Edwin Scheier was born in The Bronx, New York, to a Jewish German immigrant father, and an American mother. Scheier's father died shortly after his son's birth. Although his mother remarried, Scheier was left to his own devices, and dropped out of school before high school, in order to make a living. During the Great Depression, he criss-crossed the nation before returning to New York City. Although never formally trained, Scheier attended free seminars at Cooper Union, and also worked for a silversmith and a ceramicist. He often examined works in the city's museums, and first, and briefly, met his future wife, Mary Goldsmith, in the Metropolitan Museum of Art. A period as a public puppeteer led him to take a position teaching crafts through the WPA. This led to other positions in the WPA, and it was through one of these roles, as a field supervisor of craft programs, that he again met Mary, who was directing a ceramics studio at the Big Stone Gap Federal Art Gallery in Abingdon, Virginia. They were married on August 19, 1937, eventually resigned their posts with the WPA, and after a period as itinerant puppeteers, established a long-term partnership as fine ceramicists.
New Hampshire
As the Scheiers learned to collaborate, with Edwin's sculptural work being bonded to Mary's thrown works, their reputations grew. They received an offer to take positions at the University of New Hampshire, where Mary became Artist-in-Residence. The couple taught there for over 20 years before moving to Mexico to study Oaxacan Indian arts and crafts. During the summer of 1945, the Scheiers were invited to travel to Puerto Rico to train ceramic arts students, for a small pottery that the Puerto Rican government intended to establish. The Scheiers visited briefly, after which an administrator of the Puerto Rico Industrial Development Company, or PRIDECO, traveled in America with Edwin, learning more about the ceramics industry.
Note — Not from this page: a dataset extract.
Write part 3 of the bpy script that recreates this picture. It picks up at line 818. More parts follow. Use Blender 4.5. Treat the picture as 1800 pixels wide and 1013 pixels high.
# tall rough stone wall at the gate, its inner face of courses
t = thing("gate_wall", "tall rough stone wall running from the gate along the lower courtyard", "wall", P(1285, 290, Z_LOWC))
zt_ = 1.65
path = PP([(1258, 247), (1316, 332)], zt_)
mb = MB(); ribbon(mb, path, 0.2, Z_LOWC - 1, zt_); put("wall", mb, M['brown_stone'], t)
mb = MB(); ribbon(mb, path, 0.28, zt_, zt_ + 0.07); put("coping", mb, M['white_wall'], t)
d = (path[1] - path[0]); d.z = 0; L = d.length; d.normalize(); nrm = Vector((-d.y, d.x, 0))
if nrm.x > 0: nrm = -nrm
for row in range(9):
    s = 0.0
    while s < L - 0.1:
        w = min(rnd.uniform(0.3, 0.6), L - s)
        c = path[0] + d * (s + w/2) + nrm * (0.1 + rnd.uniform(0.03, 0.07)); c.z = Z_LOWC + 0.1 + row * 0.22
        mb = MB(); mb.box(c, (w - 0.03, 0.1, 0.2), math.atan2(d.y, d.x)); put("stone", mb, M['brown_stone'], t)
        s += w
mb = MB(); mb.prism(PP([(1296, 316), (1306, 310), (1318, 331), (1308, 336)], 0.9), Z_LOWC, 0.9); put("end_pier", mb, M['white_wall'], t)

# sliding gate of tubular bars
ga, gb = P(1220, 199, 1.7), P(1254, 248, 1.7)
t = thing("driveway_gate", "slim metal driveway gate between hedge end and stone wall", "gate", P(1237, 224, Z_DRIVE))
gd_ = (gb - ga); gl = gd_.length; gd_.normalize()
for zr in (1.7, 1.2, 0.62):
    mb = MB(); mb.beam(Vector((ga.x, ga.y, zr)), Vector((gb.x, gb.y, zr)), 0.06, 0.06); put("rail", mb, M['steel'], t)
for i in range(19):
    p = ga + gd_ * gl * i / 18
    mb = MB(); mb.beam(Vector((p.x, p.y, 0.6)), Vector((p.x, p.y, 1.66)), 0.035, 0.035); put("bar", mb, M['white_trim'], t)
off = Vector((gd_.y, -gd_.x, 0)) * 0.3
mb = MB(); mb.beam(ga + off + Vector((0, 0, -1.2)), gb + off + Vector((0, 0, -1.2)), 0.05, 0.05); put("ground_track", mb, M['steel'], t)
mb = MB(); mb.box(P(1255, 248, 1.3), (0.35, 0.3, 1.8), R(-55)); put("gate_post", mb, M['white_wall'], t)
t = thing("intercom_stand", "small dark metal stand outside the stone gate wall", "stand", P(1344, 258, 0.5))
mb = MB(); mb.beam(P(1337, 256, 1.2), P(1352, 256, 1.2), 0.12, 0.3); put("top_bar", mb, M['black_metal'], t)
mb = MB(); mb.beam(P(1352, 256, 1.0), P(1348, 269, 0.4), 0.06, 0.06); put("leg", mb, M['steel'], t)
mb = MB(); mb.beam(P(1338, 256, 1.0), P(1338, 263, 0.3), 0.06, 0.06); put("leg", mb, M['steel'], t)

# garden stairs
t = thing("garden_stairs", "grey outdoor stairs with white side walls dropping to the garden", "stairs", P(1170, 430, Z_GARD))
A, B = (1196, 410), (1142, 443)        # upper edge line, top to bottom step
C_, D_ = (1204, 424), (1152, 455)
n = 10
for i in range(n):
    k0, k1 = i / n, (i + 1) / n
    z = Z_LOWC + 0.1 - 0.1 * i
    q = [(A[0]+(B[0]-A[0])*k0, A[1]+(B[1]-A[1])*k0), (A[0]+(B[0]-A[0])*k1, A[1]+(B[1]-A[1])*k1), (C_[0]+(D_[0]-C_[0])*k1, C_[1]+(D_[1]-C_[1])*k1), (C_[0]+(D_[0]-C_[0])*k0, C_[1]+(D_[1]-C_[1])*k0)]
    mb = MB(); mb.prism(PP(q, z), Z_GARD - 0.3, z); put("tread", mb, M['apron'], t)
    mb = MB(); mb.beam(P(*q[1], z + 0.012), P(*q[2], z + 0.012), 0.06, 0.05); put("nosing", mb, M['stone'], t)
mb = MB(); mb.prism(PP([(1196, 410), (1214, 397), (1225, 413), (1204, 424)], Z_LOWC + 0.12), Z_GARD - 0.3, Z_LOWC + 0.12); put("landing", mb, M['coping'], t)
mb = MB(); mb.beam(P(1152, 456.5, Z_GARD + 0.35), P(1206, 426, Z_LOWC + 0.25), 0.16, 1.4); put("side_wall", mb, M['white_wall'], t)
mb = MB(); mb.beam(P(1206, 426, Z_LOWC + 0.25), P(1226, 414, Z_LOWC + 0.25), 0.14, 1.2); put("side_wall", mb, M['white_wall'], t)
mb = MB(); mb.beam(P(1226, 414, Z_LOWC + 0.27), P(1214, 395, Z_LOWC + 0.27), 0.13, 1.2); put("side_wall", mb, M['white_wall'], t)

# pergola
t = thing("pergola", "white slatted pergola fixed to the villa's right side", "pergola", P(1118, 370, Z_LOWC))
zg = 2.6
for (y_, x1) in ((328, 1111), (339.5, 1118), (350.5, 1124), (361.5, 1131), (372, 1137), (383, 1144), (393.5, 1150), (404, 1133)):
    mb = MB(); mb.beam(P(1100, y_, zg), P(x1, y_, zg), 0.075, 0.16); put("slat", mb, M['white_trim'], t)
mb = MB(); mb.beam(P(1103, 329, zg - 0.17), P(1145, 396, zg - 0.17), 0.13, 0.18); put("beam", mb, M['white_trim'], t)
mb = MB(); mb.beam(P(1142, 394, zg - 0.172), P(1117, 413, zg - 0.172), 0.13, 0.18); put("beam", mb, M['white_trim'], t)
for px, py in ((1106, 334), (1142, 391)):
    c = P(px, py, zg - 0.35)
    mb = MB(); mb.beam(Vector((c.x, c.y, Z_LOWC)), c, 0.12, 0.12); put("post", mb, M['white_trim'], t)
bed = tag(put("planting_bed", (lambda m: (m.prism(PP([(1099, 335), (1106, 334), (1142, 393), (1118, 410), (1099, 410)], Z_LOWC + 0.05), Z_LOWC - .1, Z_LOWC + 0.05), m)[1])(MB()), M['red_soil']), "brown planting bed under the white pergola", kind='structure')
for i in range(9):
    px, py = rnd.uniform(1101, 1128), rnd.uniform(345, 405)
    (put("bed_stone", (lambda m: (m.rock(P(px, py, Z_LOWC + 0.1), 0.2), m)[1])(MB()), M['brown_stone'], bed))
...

The Scheiers spent most of the 1960s in Oaxaca. They examined, studied, and learned the techniques of the Zapotec peoples in weaving, painting, sculpture, and pottery. Many of Edwin's themes are enhanced in these mediums by the play of positive and negative space.
Later life
After years in Oaxaca, the Scheiers returned to the United States, settling in Green Valley, Arizona, where Edwin and Mary resided until their deaths. Until about a year before his death Edwin continued to create art work, though due to age and health, he was then creating "computer paintings" in his studio. The computer paintings came about primarily out of frustration and his deep desire to create. Though his heart would no longer allow him to lift heavy blocks of clay, his mind was still active. On an impulse he went to a computer store, purchased a computer, a color ink jet printer, and a graphical sketch pad - from this he began to create what he would call "computer paintings." As with pottery, his use of the computer was self-taught. Here was a man in his early 90s starting a new artistic method. He did not ask for help, he just did it. Filmmaker Ken Browne examined the lives and works of the Scheiers in his 2000 documentary, Four Hands, One Heart. Mary died in May 2007 at 99. Edwin died less than a year later in April 2008 at the age of 97. About 40 pieces of the Scheirs' work are on display at the University of New Hampshire Library, and the couple's work is also found in the permanent collection of the Currier Museum of Art and the Herberger College of the Arts at Arizona State University. Their works have also been shown at the Newark Museum, Minneapolis Institute of Arts, and the Cranbrook Art Museum.
Themes and motifs
Edwin Scheier's work often employed symbols for life, birth, and rebirth. The figures applied to the thrown vessels often involve people within people, womb-like, or within animals. Scheier often utilized stylistic techniques learned during his time in Oaxaca. His designs were often compared to those of Pablo Picasso and Paul Klee but ultimately, as an artist, they were his own. In 1988, Edward Lebow described Scheier's figure work as showing “the humorous lyrical primitivism of the personal subconscious.”